# WRITTEN TASK:
Will you quote precisely the lines that run from the top of the material below to the line containing "above the ground", both ends included?

↓

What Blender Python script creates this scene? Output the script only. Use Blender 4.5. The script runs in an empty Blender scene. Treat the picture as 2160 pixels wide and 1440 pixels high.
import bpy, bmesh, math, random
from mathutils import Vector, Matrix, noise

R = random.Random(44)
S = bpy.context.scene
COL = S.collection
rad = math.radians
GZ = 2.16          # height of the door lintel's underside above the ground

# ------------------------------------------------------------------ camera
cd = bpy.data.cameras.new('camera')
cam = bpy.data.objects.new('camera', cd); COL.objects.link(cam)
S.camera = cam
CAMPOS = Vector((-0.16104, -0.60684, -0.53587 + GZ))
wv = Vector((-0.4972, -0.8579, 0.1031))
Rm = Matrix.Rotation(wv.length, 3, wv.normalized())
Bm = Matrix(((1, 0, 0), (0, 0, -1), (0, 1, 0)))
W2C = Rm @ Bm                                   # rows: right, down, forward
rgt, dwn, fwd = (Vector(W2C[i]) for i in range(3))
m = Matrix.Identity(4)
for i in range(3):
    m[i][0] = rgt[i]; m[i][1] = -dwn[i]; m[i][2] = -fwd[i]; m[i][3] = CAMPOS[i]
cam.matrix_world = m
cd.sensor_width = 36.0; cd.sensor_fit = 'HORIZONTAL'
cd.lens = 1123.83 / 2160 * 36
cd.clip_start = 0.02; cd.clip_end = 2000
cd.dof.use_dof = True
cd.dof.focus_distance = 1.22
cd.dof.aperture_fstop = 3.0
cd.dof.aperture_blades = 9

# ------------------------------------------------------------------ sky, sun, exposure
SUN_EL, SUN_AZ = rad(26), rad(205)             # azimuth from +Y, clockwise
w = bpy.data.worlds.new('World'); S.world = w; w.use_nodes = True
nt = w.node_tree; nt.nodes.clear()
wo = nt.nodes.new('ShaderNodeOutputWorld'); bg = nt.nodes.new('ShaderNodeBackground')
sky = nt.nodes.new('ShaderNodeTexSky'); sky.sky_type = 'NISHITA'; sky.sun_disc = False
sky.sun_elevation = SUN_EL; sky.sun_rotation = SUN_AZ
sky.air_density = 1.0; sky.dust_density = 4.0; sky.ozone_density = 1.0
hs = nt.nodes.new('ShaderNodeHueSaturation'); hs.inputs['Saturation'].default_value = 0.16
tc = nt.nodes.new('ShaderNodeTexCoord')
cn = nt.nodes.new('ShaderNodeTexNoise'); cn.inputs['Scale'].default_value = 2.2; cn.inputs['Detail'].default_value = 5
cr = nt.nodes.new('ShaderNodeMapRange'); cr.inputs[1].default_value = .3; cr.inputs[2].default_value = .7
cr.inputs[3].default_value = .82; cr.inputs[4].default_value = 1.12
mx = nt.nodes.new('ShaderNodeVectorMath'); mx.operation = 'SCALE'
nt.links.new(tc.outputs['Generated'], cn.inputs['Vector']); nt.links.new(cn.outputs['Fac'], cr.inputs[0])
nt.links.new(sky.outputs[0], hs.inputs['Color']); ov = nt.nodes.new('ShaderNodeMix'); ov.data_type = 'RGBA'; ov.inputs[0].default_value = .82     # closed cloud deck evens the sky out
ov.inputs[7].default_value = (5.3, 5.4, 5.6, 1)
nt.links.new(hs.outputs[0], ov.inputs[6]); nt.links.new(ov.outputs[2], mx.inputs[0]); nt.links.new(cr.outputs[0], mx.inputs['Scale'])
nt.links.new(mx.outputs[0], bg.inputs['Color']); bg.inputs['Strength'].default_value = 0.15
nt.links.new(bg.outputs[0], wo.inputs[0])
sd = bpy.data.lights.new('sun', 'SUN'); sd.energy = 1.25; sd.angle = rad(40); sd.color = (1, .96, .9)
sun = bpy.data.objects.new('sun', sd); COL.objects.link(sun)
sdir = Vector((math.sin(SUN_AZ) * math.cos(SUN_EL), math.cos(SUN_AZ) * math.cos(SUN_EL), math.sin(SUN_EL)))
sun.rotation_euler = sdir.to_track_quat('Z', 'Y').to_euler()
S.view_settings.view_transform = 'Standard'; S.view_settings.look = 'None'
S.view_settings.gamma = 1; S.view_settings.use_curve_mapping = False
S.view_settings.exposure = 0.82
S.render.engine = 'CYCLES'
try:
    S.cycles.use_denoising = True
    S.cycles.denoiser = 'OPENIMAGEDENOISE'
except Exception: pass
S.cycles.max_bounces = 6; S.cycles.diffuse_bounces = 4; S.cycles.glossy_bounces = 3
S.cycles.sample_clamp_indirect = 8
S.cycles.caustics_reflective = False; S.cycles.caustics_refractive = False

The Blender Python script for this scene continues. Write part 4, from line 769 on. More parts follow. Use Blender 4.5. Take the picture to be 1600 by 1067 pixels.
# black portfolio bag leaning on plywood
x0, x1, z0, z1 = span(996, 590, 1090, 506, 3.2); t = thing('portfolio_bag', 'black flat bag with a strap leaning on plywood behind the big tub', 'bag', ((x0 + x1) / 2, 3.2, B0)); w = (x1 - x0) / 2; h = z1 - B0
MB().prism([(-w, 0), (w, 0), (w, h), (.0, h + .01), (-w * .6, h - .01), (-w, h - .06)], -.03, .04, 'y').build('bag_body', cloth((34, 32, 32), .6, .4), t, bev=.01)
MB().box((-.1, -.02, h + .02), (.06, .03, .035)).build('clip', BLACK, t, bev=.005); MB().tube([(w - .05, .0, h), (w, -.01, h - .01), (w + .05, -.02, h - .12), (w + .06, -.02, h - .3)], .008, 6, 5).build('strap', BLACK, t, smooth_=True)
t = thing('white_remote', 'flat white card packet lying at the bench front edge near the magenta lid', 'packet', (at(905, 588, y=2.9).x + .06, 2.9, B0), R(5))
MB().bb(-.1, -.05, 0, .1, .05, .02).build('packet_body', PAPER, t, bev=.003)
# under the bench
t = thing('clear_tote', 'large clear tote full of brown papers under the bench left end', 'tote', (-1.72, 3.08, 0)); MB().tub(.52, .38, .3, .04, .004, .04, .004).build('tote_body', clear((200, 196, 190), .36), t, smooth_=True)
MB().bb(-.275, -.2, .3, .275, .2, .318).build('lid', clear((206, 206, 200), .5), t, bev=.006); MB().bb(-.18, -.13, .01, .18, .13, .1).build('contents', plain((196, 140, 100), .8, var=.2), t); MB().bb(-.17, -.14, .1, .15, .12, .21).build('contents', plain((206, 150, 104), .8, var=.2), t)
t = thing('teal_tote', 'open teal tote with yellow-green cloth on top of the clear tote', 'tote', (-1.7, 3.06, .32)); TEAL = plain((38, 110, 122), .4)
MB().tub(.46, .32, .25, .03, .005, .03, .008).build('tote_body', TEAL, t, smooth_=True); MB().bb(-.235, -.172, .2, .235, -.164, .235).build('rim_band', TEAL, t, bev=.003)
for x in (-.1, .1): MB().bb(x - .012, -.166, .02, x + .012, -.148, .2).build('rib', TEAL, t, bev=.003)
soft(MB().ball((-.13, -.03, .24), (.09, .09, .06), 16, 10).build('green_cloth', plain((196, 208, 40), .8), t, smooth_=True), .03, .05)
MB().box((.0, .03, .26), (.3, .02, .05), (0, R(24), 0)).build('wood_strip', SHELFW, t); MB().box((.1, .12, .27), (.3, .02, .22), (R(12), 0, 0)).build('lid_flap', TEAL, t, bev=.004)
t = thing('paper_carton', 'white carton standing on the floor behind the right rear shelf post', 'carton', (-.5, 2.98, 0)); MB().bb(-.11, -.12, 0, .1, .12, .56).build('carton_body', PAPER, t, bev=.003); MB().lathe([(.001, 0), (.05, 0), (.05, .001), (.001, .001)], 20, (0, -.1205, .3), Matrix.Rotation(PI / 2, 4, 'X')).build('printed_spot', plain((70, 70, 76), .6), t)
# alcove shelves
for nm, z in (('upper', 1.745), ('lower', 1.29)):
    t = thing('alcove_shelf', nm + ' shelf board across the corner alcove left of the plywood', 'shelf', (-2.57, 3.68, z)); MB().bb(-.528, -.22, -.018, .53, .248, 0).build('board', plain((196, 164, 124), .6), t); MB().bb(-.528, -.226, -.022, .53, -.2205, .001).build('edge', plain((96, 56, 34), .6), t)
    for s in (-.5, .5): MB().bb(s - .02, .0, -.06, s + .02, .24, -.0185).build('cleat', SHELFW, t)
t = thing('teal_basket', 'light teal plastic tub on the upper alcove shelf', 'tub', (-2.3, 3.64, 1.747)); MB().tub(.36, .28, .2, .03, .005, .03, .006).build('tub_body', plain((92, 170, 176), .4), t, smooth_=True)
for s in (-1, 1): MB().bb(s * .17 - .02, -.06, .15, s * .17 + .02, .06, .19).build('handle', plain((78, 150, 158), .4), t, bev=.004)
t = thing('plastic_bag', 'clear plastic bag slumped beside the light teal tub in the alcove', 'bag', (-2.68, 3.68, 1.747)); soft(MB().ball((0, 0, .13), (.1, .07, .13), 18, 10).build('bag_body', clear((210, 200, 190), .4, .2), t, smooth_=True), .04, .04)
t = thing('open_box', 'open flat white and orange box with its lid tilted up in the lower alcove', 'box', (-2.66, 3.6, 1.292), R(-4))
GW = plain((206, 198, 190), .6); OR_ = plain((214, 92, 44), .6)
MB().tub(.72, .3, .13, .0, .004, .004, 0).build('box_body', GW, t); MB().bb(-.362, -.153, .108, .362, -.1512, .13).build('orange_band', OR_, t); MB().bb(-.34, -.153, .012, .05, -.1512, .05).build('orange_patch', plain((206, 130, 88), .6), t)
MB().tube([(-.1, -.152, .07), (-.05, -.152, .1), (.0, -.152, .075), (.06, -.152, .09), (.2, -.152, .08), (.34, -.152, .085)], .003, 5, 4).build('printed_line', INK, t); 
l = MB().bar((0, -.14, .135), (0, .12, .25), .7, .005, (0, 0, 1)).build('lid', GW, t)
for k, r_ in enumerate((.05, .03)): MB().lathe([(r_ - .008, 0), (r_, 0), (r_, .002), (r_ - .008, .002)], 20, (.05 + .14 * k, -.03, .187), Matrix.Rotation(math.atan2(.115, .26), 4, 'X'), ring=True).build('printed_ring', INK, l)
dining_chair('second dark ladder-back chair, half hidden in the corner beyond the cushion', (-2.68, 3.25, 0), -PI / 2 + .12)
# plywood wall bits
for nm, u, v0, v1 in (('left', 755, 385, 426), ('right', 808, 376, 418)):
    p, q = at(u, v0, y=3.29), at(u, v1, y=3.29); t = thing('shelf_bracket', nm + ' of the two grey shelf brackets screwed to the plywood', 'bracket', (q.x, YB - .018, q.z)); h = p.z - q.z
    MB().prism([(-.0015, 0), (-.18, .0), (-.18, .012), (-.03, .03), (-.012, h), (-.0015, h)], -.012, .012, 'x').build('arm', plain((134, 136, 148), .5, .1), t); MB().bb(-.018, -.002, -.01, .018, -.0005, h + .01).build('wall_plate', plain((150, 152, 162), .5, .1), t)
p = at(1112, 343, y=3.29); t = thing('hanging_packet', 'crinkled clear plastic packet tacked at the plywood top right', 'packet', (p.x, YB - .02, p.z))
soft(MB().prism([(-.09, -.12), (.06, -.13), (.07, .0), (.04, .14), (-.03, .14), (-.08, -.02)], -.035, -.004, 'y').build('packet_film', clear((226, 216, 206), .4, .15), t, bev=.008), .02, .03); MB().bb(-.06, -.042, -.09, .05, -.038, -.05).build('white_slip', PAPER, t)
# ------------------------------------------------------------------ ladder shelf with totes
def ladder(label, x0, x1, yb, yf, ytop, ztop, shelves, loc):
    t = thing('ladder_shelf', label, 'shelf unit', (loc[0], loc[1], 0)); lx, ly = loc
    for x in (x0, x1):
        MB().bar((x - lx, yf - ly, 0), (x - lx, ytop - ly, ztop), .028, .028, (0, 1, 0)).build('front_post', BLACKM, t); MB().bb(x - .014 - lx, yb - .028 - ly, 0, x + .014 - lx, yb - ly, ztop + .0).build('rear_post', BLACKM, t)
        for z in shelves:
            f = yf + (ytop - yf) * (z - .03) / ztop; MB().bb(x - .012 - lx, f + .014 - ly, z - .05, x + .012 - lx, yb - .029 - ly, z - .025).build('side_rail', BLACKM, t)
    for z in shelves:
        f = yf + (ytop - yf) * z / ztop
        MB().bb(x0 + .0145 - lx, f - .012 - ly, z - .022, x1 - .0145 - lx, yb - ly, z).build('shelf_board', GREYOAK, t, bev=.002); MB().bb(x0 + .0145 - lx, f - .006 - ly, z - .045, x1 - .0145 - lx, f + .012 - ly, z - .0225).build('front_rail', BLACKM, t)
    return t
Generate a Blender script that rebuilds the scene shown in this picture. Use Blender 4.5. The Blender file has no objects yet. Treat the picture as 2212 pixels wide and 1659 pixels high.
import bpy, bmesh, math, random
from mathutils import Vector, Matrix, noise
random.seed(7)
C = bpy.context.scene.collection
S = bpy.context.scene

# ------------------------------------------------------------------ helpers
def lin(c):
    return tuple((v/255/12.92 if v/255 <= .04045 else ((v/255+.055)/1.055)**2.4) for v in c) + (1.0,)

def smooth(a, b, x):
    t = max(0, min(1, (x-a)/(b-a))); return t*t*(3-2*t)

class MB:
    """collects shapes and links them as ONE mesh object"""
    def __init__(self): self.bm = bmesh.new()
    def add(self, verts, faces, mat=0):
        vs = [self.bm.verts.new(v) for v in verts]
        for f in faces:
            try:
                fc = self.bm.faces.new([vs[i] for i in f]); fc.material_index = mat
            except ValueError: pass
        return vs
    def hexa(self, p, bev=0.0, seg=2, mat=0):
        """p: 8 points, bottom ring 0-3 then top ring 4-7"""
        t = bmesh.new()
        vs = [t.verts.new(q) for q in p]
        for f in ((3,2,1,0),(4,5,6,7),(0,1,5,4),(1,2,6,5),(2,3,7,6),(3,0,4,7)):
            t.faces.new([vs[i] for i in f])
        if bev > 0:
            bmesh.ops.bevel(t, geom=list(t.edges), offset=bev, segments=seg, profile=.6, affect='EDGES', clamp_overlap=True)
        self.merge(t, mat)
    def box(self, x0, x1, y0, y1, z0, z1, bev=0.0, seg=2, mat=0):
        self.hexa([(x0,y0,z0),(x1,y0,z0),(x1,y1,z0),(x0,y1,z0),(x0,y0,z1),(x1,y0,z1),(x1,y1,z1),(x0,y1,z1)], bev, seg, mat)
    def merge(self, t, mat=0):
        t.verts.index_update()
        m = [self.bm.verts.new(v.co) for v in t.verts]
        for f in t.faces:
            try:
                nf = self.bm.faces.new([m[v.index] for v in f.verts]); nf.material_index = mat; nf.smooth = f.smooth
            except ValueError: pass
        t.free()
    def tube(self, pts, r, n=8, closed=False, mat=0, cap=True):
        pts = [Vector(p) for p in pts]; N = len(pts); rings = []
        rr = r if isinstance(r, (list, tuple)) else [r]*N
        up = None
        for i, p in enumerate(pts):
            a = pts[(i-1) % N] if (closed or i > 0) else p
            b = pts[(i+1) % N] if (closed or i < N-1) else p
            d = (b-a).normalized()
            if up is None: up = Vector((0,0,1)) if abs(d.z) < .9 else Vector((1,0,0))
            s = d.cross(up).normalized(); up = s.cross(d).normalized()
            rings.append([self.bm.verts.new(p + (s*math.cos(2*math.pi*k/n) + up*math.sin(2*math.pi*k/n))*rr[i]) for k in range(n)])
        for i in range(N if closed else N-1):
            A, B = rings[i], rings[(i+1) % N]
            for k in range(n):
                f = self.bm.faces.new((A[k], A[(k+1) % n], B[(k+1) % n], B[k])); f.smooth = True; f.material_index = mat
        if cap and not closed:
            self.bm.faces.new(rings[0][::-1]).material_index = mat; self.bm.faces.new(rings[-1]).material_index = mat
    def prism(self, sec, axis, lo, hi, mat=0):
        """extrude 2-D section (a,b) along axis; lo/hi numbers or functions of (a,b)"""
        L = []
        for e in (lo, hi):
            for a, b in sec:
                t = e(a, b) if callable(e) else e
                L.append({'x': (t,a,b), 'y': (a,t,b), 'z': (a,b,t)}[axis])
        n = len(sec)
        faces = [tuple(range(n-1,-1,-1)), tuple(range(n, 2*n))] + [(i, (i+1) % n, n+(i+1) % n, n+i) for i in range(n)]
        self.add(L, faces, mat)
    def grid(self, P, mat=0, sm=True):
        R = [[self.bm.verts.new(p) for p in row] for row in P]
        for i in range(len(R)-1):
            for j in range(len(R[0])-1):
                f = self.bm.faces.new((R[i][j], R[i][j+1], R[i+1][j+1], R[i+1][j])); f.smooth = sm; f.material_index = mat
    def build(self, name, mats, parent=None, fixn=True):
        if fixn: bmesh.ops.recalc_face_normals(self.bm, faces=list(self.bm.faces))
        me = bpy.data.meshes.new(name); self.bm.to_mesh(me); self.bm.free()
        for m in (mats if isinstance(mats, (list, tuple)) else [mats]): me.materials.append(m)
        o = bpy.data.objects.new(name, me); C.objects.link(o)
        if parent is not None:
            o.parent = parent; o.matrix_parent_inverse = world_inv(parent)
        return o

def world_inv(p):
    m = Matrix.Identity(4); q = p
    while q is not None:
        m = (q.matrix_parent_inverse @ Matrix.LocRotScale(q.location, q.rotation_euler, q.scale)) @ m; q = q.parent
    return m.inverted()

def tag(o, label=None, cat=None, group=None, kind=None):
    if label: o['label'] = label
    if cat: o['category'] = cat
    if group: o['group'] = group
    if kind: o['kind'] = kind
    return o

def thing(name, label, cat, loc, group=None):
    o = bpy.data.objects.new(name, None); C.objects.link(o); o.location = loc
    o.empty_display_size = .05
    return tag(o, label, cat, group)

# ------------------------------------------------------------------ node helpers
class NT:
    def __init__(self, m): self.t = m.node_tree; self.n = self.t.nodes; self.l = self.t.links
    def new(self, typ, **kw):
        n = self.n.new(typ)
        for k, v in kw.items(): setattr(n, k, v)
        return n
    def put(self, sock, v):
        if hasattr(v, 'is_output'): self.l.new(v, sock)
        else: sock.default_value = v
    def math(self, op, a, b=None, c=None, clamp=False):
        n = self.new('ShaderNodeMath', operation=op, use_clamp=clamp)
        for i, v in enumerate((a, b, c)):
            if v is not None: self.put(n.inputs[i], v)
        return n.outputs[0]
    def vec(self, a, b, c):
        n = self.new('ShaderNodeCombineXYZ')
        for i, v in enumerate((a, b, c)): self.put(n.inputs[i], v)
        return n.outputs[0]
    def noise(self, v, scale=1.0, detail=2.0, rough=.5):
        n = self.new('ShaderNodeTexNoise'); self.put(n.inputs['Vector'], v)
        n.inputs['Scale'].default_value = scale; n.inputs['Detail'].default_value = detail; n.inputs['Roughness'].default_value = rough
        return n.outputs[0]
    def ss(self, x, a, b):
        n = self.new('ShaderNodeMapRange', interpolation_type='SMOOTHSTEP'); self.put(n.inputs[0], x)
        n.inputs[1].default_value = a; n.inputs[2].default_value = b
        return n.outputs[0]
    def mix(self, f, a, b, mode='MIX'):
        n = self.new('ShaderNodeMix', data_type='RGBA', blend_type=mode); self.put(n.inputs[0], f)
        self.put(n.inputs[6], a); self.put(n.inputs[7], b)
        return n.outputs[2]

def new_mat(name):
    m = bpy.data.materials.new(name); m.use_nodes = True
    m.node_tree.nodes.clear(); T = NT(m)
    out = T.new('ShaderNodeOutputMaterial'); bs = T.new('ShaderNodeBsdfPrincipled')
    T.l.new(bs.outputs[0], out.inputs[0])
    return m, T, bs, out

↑

# RESPONSE TO THE TASK:
What Blender Python script creates this scene? Output the script only. Use Blender 4.5. The script runs in an empty Blender scene. Treat the picture as 2160 pixels wide and 1440 pixels high.
import bpy, bmesh, math, random
from mathutils import Vector, Matrix, noise

R = random.Random(44)
S = bpy.context.scene
COL = S.collection
rad = math.radians
GZ = 2.16          # height of the door lintel's underside above the ground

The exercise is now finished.